Bu kadar cehalet, tahsil ile mümkün
Sınır Tanımayan Gazeteciler Örgütü’nün, Paris’te bir tren garında yere yapıştırdığı bir harita pazartesi günü Milliyet’te yayımlandı.
Haritanın üzerinde değişik ülkelerden, değişik liderlerin fotoğrafları var.
Bir bölümü üzerinde yer aldıkları ülkenin devlet başkanı durumunda olan kişiler: Saddam Hüseyin, Beşşar Esat, Suudi Veliaht Prensi Abdullah, İran dini lideri Hamaney, Sapar Murad Türkmenbaşı, Fidel Castro, Putin gibi 38 lider..
Türkiye ve İsrail’de de iki genelkurmay başkanı seçilmiş: Orgeneral Hüseyin Kıvrıkoğlu ve General Şaul Mofaz..
Bu kişiler ülkelerinde basın özgürlüğünün sistematik biçimde ihlal edilmesinden sorumlu kabul ediliyorlar. Örgütün amacı tren garında gelip geçenlerin bu resimleri çiğnemesi ve böylece basın özgürlüklerinin ihlal edilmesini protesto etmesi..
Hiç de zekice olmayan, çocukça bir protesto!
Ve kişisel görüşüm o ki sadece bu yönüyle bile ciddiye alınmayacak bir girişim.
Kasıtlı cehalet
Öte yandan ciddiye alınmamayı hak eden temel bir hata da var.

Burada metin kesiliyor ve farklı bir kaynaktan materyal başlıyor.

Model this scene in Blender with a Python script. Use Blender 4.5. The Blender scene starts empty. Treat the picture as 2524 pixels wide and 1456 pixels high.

Artık bunu hazırlayanlar nasıl gazetecilerse, fotoğraflardaki kişiler arasında da bir farklılık olduğunu göremiyor, kabul edemiyorlar..
Gazetecilerin hükümet tarafından izin verilmeyen hiçbir şeyi yazamadıkları Irak, Suriye, Türkmenistan gibi ülkeler ile Türkiye, İsrail, Rusya gibi ülkeleri de bir tutan bir yaklaşım.
“Bu kadar cehalet ancak eğitim ile mümkün olur” sözünü bana hatırlatan bir kasıtlı cehalet..
Kastın Türkiye, İsrail ve Rusya’yı hedef aldığı çok açık..
İran, Suriye, Suudi Arabistan, Irak gibi ülkelerde nelerin döndüğünü, sadece basın özgürlüğünün değil, başka temel kişisel özgürlüklerin bile kullanılamadığını herkes biliyor.
Türkiye, İsrail ve Rusya’yı bilinçli olarak bu listenin içine koymak, dünya olaylarından genellikle pek haberdar olmayan Fransız halkını aldatmayı amaçlıyor.
Fransız diplomasisinin araçları
İlk bakışta bu protesto nedeniyle Fransız hükümetini sorumlu tutmak mümkün değil gibi görünüyor.
Sonuç olarak Fransa demokratik bir ülke ve orada insanlar görüşlerini açıkladıkları için ve bunu ortaya koyma yöntemleri bakımından suçlanamazlar. Dolayısıyla Fransız hükümeti bunu engelleyemez vs..
Ancak Fransa merkezli bu tür örgütlerin esasen Fransız hükümetinin mali desteğiyle faaliyet gösterdiklerini bilenler için pek de geçerli olmayacak bir görüş bu..
Bu örgütler dıştan bakıldığında hükümetten bağımsız ama mali olarak hükümete bağımlı örgütler.. Ve Fransız diplomasisinin, sivil toplum kuruluşu kılığına sokularak yürütülmesini sağlayan araçlar…
Türkiye bunu bilerek ve kararlılıkla Fransız hükümeti nezdindeki girişimlerini sürdürebilmiş olsaydı, haritanın bir gece ansızın oradan yok olduğunu da eminim hep birlikte görecektik..
Ve bu yapılmış olsaydı Genelkurmay Başkanlığı’nın kendiliğinden harekete geçmesine ve askeri ateşe aracılığıyla Fransız hükümetine bir tür muhtıra vermesine de gerek kalmayacaktı.
Hükümet yeterince atak olmayınca, Genelkurmay’ın dışardan bakıldığında bağımsız hareket eden bir kuruluş görüntüsü veren girişimine de zemin doğdu ve bu görüntü hiç de iyi olmadı.